_Raw data_
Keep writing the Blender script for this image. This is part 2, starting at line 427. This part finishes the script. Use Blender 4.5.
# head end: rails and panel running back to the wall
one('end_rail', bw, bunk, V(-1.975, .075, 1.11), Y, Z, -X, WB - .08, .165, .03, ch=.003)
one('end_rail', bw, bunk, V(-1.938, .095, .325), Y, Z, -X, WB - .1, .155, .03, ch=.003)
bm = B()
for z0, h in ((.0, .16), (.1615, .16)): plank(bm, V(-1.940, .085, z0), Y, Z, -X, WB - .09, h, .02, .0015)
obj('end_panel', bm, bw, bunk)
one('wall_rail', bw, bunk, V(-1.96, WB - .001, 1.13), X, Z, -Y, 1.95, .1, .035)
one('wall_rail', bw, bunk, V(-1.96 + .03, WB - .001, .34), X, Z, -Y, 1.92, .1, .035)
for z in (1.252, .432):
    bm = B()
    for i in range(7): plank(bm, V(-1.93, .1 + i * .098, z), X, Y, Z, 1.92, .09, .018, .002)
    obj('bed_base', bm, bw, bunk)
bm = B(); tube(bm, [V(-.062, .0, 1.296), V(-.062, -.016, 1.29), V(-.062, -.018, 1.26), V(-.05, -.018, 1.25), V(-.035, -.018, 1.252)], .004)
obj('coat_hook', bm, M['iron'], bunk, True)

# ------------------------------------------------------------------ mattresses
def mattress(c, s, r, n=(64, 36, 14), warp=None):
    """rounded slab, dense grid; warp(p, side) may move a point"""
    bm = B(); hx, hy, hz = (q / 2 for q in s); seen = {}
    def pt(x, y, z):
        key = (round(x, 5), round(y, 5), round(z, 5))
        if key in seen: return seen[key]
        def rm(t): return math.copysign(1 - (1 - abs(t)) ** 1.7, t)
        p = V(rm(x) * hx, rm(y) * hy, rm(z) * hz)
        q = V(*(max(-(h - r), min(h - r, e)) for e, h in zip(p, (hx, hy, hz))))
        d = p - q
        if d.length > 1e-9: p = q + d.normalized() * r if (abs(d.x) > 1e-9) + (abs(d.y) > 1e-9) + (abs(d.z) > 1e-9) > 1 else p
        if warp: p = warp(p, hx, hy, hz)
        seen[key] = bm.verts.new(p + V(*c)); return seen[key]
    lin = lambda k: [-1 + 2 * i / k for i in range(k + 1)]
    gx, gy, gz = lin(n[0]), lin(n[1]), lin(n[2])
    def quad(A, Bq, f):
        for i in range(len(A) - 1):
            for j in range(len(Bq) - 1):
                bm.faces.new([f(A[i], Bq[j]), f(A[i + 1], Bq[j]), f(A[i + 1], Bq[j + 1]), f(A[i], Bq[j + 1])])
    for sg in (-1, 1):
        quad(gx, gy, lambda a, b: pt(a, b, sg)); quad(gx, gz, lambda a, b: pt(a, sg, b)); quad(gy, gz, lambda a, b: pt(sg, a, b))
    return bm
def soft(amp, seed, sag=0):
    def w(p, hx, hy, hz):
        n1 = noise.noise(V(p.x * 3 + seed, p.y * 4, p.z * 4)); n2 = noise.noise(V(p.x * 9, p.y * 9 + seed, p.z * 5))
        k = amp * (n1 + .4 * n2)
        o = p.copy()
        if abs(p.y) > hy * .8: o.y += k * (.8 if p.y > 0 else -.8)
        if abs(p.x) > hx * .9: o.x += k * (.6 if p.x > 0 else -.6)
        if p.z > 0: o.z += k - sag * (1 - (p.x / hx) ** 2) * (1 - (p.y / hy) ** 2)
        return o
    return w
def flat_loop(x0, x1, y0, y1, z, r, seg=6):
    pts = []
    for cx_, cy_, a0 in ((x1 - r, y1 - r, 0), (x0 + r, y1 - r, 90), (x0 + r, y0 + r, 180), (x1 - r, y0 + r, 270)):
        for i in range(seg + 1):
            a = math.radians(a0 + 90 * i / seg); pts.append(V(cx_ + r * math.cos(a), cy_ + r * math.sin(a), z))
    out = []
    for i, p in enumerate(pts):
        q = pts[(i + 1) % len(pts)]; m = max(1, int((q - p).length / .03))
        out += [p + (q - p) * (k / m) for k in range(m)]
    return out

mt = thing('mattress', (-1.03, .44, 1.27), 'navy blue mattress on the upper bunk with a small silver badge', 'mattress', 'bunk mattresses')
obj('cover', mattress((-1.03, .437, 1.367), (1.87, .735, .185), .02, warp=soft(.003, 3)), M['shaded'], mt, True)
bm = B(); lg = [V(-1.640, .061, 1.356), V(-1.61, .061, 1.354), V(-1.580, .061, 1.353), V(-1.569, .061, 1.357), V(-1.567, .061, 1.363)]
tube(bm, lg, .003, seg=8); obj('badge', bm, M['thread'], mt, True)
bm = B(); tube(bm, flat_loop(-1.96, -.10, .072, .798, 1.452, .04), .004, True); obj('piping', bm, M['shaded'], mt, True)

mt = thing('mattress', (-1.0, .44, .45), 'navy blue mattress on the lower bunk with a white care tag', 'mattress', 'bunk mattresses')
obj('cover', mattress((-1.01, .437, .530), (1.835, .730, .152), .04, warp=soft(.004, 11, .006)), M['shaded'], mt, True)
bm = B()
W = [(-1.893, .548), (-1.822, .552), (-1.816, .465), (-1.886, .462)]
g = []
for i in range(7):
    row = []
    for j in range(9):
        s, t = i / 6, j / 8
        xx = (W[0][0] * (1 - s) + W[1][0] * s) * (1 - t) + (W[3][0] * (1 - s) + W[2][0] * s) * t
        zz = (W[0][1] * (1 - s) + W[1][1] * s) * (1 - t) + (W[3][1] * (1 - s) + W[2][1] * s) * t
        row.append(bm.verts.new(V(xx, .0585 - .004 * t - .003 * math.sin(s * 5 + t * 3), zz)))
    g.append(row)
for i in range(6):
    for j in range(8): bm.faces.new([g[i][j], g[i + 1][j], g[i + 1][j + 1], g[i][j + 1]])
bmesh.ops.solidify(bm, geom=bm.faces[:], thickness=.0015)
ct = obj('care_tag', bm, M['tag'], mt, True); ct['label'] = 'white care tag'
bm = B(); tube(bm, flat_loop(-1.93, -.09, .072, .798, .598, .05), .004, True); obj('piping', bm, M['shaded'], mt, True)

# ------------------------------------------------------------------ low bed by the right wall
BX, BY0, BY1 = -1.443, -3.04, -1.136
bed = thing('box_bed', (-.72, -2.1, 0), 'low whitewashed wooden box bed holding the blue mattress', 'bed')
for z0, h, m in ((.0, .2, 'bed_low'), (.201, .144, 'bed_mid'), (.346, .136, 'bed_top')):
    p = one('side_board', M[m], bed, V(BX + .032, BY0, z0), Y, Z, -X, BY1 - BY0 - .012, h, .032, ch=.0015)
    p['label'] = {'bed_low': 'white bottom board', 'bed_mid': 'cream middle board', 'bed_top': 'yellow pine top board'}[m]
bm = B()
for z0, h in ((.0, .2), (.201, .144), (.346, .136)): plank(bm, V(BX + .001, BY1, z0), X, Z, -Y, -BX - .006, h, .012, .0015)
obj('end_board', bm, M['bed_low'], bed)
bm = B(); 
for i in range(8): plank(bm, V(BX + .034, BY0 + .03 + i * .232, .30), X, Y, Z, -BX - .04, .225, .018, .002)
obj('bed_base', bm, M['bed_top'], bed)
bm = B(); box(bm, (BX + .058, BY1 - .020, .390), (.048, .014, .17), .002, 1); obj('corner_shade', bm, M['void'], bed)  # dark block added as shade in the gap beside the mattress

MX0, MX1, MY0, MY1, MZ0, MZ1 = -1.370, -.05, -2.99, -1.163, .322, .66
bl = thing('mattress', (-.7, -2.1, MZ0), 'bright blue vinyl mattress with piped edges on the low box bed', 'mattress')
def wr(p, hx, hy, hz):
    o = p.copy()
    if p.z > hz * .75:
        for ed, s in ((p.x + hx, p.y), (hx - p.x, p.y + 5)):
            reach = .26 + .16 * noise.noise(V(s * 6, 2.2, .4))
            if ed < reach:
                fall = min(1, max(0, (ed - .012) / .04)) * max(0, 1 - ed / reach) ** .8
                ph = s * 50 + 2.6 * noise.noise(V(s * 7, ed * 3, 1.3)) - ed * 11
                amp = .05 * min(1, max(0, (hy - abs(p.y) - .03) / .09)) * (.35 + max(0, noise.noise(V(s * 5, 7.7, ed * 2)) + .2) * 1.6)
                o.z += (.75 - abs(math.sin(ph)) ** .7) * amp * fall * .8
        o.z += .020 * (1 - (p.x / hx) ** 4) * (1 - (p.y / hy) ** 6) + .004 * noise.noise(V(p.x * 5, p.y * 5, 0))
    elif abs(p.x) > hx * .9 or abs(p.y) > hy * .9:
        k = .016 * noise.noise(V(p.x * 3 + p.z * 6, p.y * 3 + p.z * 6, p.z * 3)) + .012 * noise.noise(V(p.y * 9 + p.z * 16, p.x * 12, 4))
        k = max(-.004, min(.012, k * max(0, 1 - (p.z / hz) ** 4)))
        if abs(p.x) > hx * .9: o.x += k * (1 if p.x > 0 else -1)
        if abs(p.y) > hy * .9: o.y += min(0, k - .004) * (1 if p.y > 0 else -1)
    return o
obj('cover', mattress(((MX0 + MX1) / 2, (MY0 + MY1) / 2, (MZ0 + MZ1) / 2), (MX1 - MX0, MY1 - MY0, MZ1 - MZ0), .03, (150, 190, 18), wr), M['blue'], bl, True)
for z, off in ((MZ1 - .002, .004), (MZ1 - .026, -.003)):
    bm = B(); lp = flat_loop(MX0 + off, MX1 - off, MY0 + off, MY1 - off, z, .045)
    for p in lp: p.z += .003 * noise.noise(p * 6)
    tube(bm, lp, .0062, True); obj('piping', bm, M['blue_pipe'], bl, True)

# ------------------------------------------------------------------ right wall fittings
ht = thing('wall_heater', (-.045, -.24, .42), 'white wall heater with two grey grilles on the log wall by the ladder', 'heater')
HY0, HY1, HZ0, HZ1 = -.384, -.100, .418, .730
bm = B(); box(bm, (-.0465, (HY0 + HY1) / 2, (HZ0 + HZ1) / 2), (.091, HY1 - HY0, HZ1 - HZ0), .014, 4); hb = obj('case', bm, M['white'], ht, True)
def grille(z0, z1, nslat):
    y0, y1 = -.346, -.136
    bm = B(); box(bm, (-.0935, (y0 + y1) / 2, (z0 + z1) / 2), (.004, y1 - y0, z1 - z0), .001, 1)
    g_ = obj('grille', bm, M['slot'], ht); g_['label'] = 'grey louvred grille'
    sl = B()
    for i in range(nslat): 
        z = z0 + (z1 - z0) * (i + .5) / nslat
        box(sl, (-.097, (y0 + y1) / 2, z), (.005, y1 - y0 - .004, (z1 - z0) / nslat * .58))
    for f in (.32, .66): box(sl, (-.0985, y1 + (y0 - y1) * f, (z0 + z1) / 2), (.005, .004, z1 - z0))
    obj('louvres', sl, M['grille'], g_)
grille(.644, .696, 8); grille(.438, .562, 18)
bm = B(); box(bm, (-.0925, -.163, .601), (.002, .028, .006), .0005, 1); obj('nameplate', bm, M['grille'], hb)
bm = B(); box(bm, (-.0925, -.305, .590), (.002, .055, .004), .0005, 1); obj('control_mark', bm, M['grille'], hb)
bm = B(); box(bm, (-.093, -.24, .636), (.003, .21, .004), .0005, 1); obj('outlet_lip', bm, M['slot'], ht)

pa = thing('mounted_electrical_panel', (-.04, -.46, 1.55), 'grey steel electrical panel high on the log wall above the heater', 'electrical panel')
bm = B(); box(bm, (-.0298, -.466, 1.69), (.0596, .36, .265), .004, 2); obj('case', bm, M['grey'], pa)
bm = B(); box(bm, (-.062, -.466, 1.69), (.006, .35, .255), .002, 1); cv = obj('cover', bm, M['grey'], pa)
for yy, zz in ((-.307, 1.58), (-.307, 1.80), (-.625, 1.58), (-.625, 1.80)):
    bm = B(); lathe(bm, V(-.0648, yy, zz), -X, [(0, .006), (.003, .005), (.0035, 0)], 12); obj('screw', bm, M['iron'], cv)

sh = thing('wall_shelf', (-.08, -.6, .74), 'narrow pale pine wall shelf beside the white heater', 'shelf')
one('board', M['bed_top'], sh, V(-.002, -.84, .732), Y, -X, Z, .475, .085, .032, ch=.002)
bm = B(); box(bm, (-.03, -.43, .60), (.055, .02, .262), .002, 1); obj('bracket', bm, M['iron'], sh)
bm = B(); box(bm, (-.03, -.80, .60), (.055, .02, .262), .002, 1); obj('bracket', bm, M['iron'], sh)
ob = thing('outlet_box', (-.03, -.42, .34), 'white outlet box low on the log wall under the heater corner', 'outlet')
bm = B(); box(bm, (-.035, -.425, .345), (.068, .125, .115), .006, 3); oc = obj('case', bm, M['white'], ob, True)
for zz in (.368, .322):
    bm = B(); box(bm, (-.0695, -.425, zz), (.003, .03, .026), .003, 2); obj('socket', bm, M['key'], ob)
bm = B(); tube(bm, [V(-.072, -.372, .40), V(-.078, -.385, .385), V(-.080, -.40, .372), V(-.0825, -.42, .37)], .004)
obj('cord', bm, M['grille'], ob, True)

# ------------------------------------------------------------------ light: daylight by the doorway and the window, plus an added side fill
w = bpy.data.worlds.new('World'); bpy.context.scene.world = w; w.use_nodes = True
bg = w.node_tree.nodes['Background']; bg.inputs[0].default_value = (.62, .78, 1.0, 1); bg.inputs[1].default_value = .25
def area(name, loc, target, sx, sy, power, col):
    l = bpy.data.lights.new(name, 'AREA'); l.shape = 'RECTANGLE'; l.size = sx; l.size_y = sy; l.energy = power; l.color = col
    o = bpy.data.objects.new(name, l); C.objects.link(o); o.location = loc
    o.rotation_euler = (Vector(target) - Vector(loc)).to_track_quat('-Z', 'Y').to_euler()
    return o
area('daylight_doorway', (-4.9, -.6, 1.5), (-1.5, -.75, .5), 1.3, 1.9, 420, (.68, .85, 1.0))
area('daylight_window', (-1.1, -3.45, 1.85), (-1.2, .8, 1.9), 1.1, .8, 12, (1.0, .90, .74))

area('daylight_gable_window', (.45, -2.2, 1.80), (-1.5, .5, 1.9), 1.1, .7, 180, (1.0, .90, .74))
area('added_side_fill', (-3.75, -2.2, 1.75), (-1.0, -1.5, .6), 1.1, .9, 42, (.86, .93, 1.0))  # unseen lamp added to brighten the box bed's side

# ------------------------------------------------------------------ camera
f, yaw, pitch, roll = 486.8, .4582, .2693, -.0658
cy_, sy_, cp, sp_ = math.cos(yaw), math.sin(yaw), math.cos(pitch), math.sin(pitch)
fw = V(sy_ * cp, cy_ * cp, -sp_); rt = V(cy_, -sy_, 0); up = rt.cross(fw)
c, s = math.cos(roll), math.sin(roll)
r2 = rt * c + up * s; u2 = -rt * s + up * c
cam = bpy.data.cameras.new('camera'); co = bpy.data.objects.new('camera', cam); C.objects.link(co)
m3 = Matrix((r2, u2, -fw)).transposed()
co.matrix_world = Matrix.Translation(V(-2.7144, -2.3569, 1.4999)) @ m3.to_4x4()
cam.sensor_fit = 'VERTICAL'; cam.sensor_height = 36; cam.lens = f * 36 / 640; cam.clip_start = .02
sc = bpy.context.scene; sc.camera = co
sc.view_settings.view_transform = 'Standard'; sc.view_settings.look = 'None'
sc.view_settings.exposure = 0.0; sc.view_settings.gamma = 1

_Exercise task_
In the listing above, please print only the lines from the first one to the line where "obj('coat_hook', bm, M['iron'], bunk, True)" appears, exactly as written, both of those lines included.

_Output of the task_
Keep writing the Blender script for this image. This is part 2, starting at line 427. This part finishes the script. Use Blender 4.5.
# head end: rails and panel running back to the wall
one('end_rail', bw, bunk, V(-1.975, .075, 1.11), Y, Z, -X, WB - .08, .165, .03, ch=.003)
one('end_rail', bw, bunk, V(-1.938, .095, .325), Y, Z, -X, WB - .1, .155, .03, ch=.003)
bm = B()
for z0, h in ((.0, .16), (.1615, .16)): plank(bm, V(-1.940, .085, z0), Y, Z, -X, WB - .09, h, .02, .0015)
obj('end_panel', bm, bw, bunk)
one('wall_rail', bw, bunk, V(-1.96, WB - .001, 1.13), X, Z, -Y, 1.95, .1, .035)
one('wall_rail', bw, bunk, V(-1.96 + .03, WB - .001, .34), X, Z, -Y, 1.92, .1, .035)
for z in (1.252, .432):
    bm = B()
    for i in range(7): plank(bm, V(-1.93, .1 + i * .098, z), X, Y, Z, 1.92, .09, .018, .002)
    obj('bed_base', bm, bw, bunk)
bm = B(); tube(bm, [V(-.062, .0, 1.296), V(-.062, -.016, 1.29), V(-.062, -.018, 1.26), V(-.05, -.018, 1.25), V(-.035, -.018, 1.252)], .004)
obj('coat_hook', bm, M['iron'], bunk, True)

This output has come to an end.